Thursday, 1 February 2024: 5:30 PM
309 (The Baltimore Convention Center)
Xiwu Zhan, NOAA Center for Weather and Climate Predictions, College Park, MD; and Y. LUO, W. Guo, I. A. Csiszar, and S. Kalluri

Handout (4.8 MB)

The satellite-derived vegetation health (VH) products, developed from former Advanced Very High-Resolution Radiometer (AVHRR) and current Visible Infrared Imager Radiometer Suite (VIIRS), have been applied successfully for drought monitoring and assessment of the vegetation condition worldwide. In particular, compared to AVHRR, the follow-on sensor VIIRS onboard the latest generation of operational polar orbiting satellites, called the Joint Polar Satellite System (JPSS) series provides radiance measurements with much finer spatial resolution and exceptional data quality. Benefited from advances in VIIRS observations better quality and higher resolution Normalized Difference Vegetation Index (NDVI), brightness temperature (BT), and their derived vegetation health indices are achieved. With early launch of Suomi National Polar-orbiting Partnership (S-NPP) in 2011, middle launch of NOAA-20 in 2017 and later launch of NOAA-21 in 2022, the VIIRS-based weekly VH time series have been produced more than ten years since 2012. To account for possible differences in VIIRS sensor performance including sampling and calibration in real satellite operations, even though the sensors are designed very similar, it is critical to understand the continuity and consistency of the VIIRS-based VH products between S-NPP, NOAA-20 and NOAA-21. An inter-comparison study was conducted based on available products during their overlap periods.

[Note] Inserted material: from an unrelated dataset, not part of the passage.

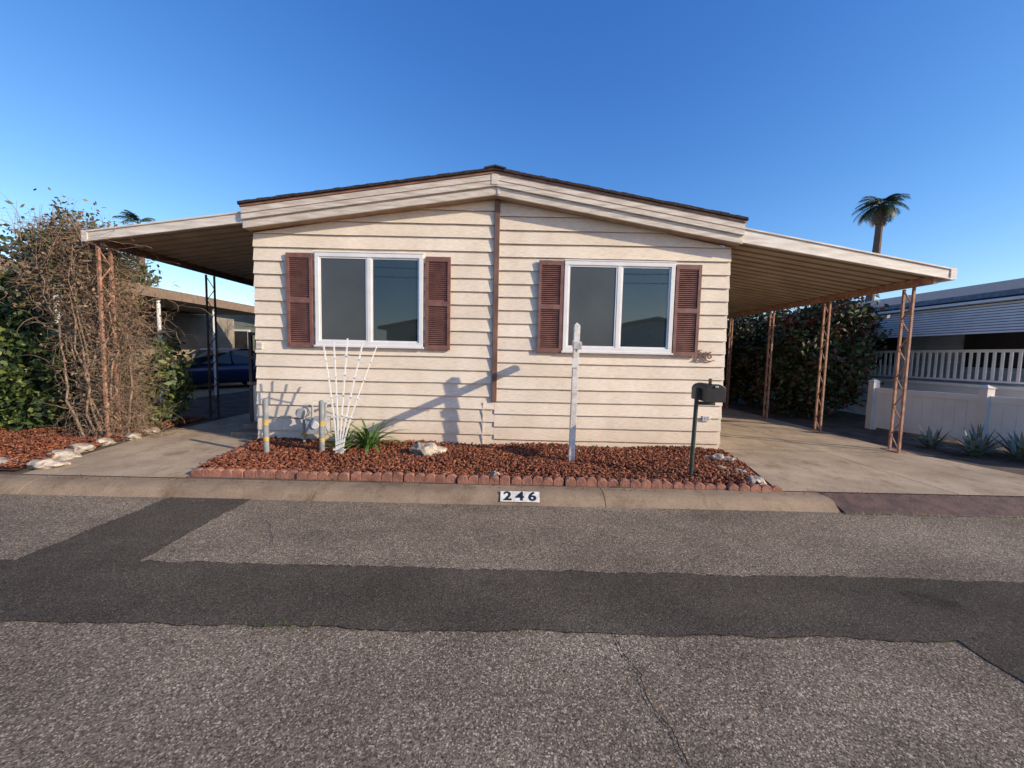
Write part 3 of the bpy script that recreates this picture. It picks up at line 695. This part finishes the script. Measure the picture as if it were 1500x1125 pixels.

The results presented here 1) assess the differences of VH products and whether continuity and consistency are confirmed as expected; 2) investigate how the differences at the NDVI/BT level would affect the corresponding vegetation health indices. The inter-comparison is demonstrated on not only global scale, but also over 34 selected targets to consider ecosystem difference.